◆ **TASK**: Quote every line as given.

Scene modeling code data
▼
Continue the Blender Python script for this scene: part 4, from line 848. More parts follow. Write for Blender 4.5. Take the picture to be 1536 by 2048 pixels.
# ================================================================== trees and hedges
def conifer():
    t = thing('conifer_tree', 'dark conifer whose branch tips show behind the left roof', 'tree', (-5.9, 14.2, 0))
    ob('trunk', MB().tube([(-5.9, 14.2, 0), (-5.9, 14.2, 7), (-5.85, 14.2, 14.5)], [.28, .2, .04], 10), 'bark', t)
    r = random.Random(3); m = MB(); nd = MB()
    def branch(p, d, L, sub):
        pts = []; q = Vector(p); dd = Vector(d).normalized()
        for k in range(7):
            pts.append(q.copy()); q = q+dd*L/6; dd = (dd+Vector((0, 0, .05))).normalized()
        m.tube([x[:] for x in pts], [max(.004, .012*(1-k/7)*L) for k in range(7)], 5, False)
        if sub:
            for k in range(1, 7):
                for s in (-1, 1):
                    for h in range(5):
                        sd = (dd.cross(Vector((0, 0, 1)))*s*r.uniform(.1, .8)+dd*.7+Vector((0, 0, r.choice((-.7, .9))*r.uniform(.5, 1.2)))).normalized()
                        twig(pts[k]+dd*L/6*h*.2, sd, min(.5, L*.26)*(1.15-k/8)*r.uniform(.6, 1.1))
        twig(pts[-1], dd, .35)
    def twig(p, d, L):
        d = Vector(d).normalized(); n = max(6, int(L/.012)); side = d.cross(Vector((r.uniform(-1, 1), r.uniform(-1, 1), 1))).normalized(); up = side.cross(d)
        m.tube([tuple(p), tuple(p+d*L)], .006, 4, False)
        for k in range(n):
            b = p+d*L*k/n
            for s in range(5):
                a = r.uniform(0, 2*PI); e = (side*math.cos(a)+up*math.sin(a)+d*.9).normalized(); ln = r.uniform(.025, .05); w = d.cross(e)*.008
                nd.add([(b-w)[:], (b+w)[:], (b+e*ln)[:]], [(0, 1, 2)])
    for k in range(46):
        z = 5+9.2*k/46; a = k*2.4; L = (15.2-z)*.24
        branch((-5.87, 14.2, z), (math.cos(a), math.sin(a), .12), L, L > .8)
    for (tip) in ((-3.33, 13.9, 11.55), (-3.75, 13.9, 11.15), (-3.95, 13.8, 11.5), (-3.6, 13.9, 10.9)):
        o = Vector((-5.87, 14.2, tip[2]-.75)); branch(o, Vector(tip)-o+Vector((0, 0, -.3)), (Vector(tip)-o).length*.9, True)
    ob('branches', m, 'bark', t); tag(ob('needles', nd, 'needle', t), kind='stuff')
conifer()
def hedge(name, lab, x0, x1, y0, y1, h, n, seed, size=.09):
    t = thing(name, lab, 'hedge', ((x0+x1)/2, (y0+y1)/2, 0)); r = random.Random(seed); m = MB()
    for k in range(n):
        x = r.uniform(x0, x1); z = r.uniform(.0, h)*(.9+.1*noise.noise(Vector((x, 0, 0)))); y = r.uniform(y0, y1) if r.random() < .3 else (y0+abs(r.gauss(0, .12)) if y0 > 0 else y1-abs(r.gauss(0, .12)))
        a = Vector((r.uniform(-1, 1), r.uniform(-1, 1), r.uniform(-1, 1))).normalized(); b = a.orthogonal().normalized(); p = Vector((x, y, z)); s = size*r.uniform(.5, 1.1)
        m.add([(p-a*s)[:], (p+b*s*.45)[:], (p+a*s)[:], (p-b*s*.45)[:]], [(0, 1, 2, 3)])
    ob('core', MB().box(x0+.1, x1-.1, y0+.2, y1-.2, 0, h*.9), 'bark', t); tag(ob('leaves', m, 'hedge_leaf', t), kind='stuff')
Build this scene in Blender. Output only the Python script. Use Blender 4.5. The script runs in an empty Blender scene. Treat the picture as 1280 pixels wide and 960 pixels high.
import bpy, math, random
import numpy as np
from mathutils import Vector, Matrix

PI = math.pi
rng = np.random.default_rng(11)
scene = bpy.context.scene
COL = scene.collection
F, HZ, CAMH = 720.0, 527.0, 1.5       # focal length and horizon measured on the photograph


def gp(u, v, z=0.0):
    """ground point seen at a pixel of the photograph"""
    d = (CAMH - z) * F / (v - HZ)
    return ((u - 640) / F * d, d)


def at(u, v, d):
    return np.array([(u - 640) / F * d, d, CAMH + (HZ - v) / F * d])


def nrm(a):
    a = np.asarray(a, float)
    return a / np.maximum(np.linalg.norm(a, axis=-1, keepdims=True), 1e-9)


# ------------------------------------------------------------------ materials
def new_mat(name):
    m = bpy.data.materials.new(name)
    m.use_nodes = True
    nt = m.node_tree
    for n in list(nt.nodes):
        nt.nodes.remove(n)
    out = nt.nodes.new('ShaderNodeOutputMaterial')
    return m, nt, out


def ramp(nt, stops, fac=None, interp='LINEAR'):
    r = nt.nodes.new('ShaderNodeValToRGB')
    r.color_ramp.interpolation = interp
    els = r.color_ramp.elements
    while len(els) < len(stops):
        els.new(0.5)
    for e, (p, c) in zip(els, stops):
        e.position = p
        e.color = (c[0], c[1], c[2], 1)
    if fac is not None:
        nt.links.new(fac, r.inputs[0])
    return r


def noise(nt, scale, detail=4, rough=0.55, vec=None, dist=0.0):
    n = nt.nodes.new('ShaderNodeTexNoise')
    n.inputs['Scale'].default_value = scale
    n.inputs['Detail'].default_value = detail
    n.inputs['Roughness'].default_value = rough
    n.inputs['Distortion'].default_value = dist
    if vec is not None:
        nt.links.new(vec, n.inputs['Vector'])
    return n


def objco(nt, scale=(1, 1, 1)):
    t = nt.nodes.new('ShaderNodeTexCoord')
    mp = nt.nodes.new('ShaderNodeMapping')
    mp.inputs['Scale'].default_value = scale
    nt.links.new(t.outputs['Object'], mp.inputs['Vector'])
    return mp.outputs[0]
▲
◆ **WRITTEN ANSWER**:
Continue the Blender Python script for this scene: part 4, from line 848. More parts follow. Write for Blender 4.5. Take the picture to be 1536 by 2048 pixels.
# ================================================================== trees and hedges
def conifer():
    t = thing('conifer_tree', 'dark conifer whose branch tips show behind the left roof', 'tree', (-5.9, 14.2, 0))
    ob('trunk', MB().tube([(-5.9, 14.2, 0), (-5.9, 14.2, 7), (-5.85, 14.2, 14.5)], [.28, .2, .04], 10), 'bark', t)
    r = random.Random(3); m = MB(); nd = MB()
    def branch(p, d, L, sub):
        pts = []; q = Vector(p); dd = Vector(d).normalized()
        for k in range(7):
            pts.append(q.copy()); q = q+dd*L/6; dd = (dd+Vector((0, 0, .05))).normalized()
        m.tube([x[:] for x in pts], [max(.004, .012*(1-k/7)*L) for k in range(7)], 5, False)
        if sub:
            for k in range(1, 7):
                for s in (-1, 1):
                    for h in range(5):
                        sd = (dd.cross(Vector((0, 0, 1)))*s*r.uniform(.1, .8)+dd*.7+Vector((0, 0, r.choice((-.7, .9))*r.uniform(.5, 1.2)))).normalized()
                        twig(pts[k]+dd*L/6*h*.2, sd, min(.5, L*.26)*(1.15-k/8)*r.uniform(.6, 1.1))
        twig(pts[-1], dd, .35)
    def twig(p, d, L):
        d = Vector(d).normalized(); n = max(6, int(L/.012)); side = d.cross(Vector((r.uniform(-1, 1), r.uniform(-1, 1), 1))).normalized(); up = side.cross(d)
        m.tube([tuple(p), tuple(p+d*L)], .006, 4, False)
        for k in range(n):
            b = p+d*L*k/n
            for s in range(5):
                a = r.uniform(0, 2*PI); e = (side*math.cos(a)+up*math.sin(a)+d*.9).normalized(); ln = r.uniform(.025, .05); w = d.cross(e)*.008
                nd.add([(b-w)[:], (b+w)[:], (b+e*ln)[:]], [(0, 1, 2)])
    for k in range(46):
        z = 5+9.2*k/46; a = k*2.4; L = (15.2-z)*.24
        branch((-5.87, 14.2, z), (math.cos(a), math.sin(a), .12), L, L > .8)
    for (tip) in ((-3.33, 13.9, 11.55), (-3.75, 13.9, 11.15), (-3.95, 13.8, 11.5), (-3.6, 13.9, 10.9)):
        o = Vector((-5.87, 14.2, tip[2]-.75)); branch(o, Vector(tip)-o+Vector((0, 0, -.3)), (Vector(tip)-o).length*.9, True)
    ob('branches', m, 'bark', t); tag(ob('needles', nd, 'needle', t), kind='stuff')
conifer()
def hedge(name, lab, x0, x1, y0, y1, h, n, seed, size=.09):
    t = thing(name, lab, 'hedge', ((x0+x1)/2, (y0+y1)/2, 0)); r = random.Random(seed); m = MB()
    for k in range(n):
        x = r.uniform(x0, x1); z = r.uniform(.0, h)*(.9+.1*noise.noise(Vector((x, 0, 0)))); y = r.uniform(y0, y1) if r.random() < .3 else (y0+abs(r.gauss(0, .12)) if y0 > 0 else y1-abs(r.gauss(0, .12)))
        a = Vector((r.uniform(-1, 1), r.uniform(-1, 1), r.uniform(-1, 1))).normalized(); b = a.orthogonal().normalized(); p = Vector((x, y, z)); s = size*r.uniform(.5, 1.1)
        m.add([(p-a*s)[:], (p+b*s*.45)[:], (p+a*s)[:], (p-b*s*.45)[:]], [(0, 1, 2, 3)])
    ob('core', MB().box(x0+.1, x1-.1, y0+.2, y1-.2, 0, h*.9), 'bark', t); tag(ob('leaves', m, 'hedge_leaf', t), kind='stuff')
Build this scene in Blender. Output only the Python script. Use Blender 4.5. The script runs in an empty Blender scene. Treat the picture as 1280 pixels wide and 960 pixels high.
import bpy, math, random
import numpy as np
from mathutils import Vector, Matrix

PI = math.pi
rng = np.random.default_rng(11)
scene = bpy.context.scene
COL = scene.collection
F, HZ, CAMH = 720.0, 527.0, 1.5       # focal length and horizon measured on the photograph


def gp(u, v, z=0.0):
    """ground point seen at a pixel of the photograph"""
    d = (CAMH - z) * F / (v - HZ)
    return ((u - 640) / F * d, d)


def at(u, v, d):
    return np.array([(u - 640) / F * d, d, CAMH + (HZ - v) / F * d])


def nrm(a):
    a = np.asarray(a, float)
    return a / np.maximum(np.linalg.norm(a, axis=-1, keepdims=True), 1e-9)


# ------------------------------------------------------------------ materials
def new_mat(name):
    m = bpy.data.materials.new(name)
    m.use_nodes = True
    nt = m.node_tree
    for n in list(nt.nodes):
        nt.nodes.remove(n)
    out = nt.nodes.new('ShaderNodeOutputMaterial')
    return m, nt, out


def ramp(nt, stops, fac=None, interp='LINEAR'):
    r = nt.nodes.new('ShaderNodeValToRGB')
    r.color_ramp.interpolation = interp
    els = r.color_ramp.elements
    while len(els) < len(stops):
        els.new(0.5)
    for e, (p, c) in zip(els, stops):
        e.position = p
        e.color = (c[0], c[1], c[2], 1)
    if fac is not None:
        nt.links.new(fac, r.inputs[0])
    return r


def noise(nt, scale, detail=4, rough=0.55, vec=None, dist=0.0):
    n = nt.nodes.new('ShaderNodeTexNoise')
    n.inputs['Scale'].default_value = scale
    n.inputs['Detail'].default_value = detail
    n.inputs['Roughness'].default_value = rough
    n.inputs['Distortion'].default_value = dist
    if vec is not None:
        nt.links.new(vec, n.inputs['Vector'])
    return n


def objco(nt, scale=(1, 1, 1)):
    t = nt.nodes.new('ShaderNodeTexCoord')
    mp = nt.nodes.new('ShaderNodeMapping')
    mp.inputs['Scale'].default_value = scale
    nt.links.new(t.outputs['Object'], mp.inputs['Vector'])
    return mp.outputs[0]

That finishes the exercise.